For the first time, the three-day Urban Suburban show, attracting such lines as Live by Karl Kani, Baby Phat, Chica and Lady Royalty, offered a fashion show and was held in conjunction with the market, bringing in more buyers from outside of the region, said Jim Kremer, owner of the Kremer Group showroom.

“We usually get stores from San Diego to San Luis Obispo, and this time, I’ve had orders from stores in Massachusetts and Arizona,” said Kremer, whose showroom launched The Source Juniors from hip-hop publication The Source, featuring rollover waist skirts, tube mesh dresses and corduroy miniskirts with zipper treatments and cropped jackets.

TRENDCAST
There was no shortage of me-too ideas at the market.

C&C California’s sheer, long-sleeve Ts were found reinterpreted in juniors’ at Shameless and Union Bay.
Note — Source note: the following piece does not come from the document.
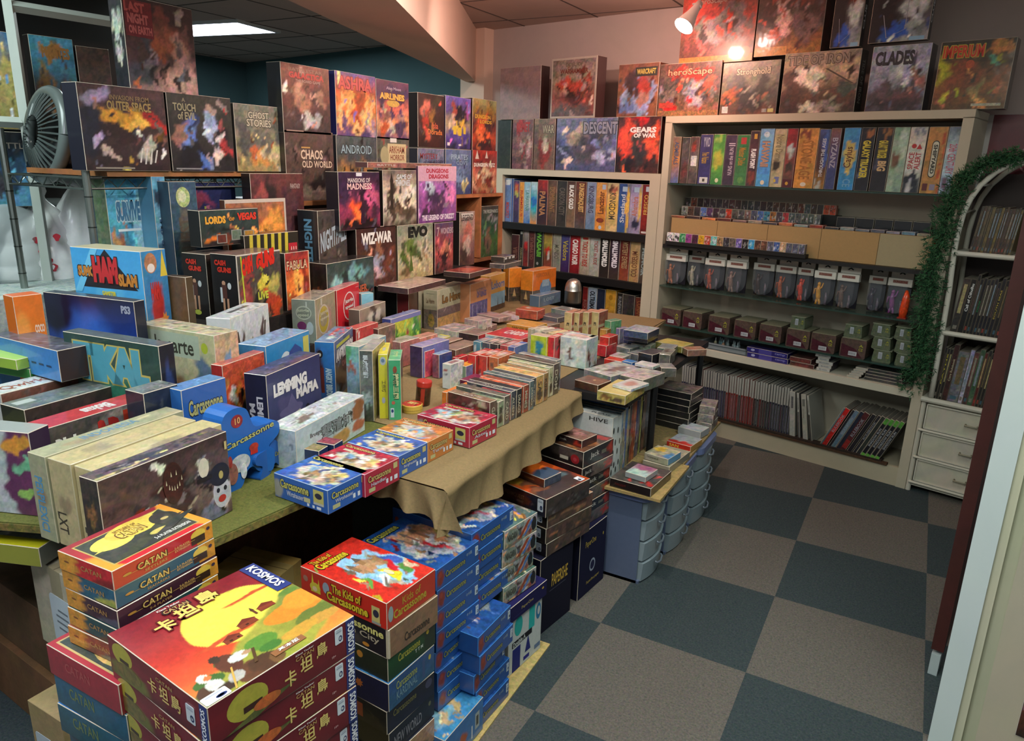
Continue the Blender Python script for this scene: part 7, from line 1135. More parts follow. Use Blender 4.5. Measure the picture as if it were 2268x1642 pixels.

Those candy-striped, asymmetric skirts with gathered waists, made famous by contemporary designer Tiffany Alana, were also on display at La Belle, Shameless and Dolled Up.

Other top trends were:

  • Novelty jackets — fitted tweed and bouclé-influenced styles with ribbon and hardware details.

  • T-shirts sporting zodiac screen prints replacing the monogram.

  • Denim scooters — shorts-miniskirt combinations.

  • Cuffed denim jeans.

  • Mod black-and-white miniskirts.

  • Printed party skirts with peekaboo tulle and ribbon details.